The program, targeted at states that historically have received a relatively small proportion of NSF research funding, promotes development of science and technology resources through partnerships involving a state's universities, industry and government, as well as the federal research and development enterprise. The program's current budget is more than $90 million. EPSCoR's goal is to maximize the potential inherent in a state's science and technology resources and encourage use of those resources as a foundation for economic growth.

Farwell will serve in a consulting capacity immediately and assume the position full-time at NSF headquarters in July.

Farwell currently serves as Dean of Graduate Education and Research and Professor of Atmospheric Sciences at the South Dakota School of Mines and Technology. He also holds concurrent positions as Co-Director of the state's NSF-EPSCoR Program and Director of the state's NASA-EPSCoR Program. His experience as a successful educator and researcher includes former academic positions at Washington State University and the University of Idaho.

NSF Director Rita Colwell selected Farwell as the result of an extensive nationwide search. "Sherry has a detailed knowledge of EPSCoR and the challenges that states face in developing their resources. I am convinced he will strengthen our partnerships and provide innovative leadership to this most important part of the NSF portfolio."

Farwell holds a Ph.D. in analytical chemistry from Montana State University. In addition to the positions named above, he serves as director of the South Dakota Space Grant Consortium.

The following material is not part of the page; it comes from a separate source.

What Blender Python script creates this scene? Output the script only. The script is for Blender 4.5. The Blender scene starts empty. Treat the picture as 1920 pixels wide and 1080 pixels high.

Farwell is familiar with NSF through previous assignments as a program director, expert consultant and external reviewer and panel member.


The National Science Foundation (NSF) is an independent federal agency that supports fundamental research and education across all fields of science and engineering, with an annual budget of nearly $5.3 billion. NSF funds reach all 50 states through grants to nearly 2,000 universities and institutions. Each year, NSF receives about 30,000 competitive requests for funding, and makes about 10,000 new funding awards. The NSF also awards over $200 million in professional and service contracts yearly.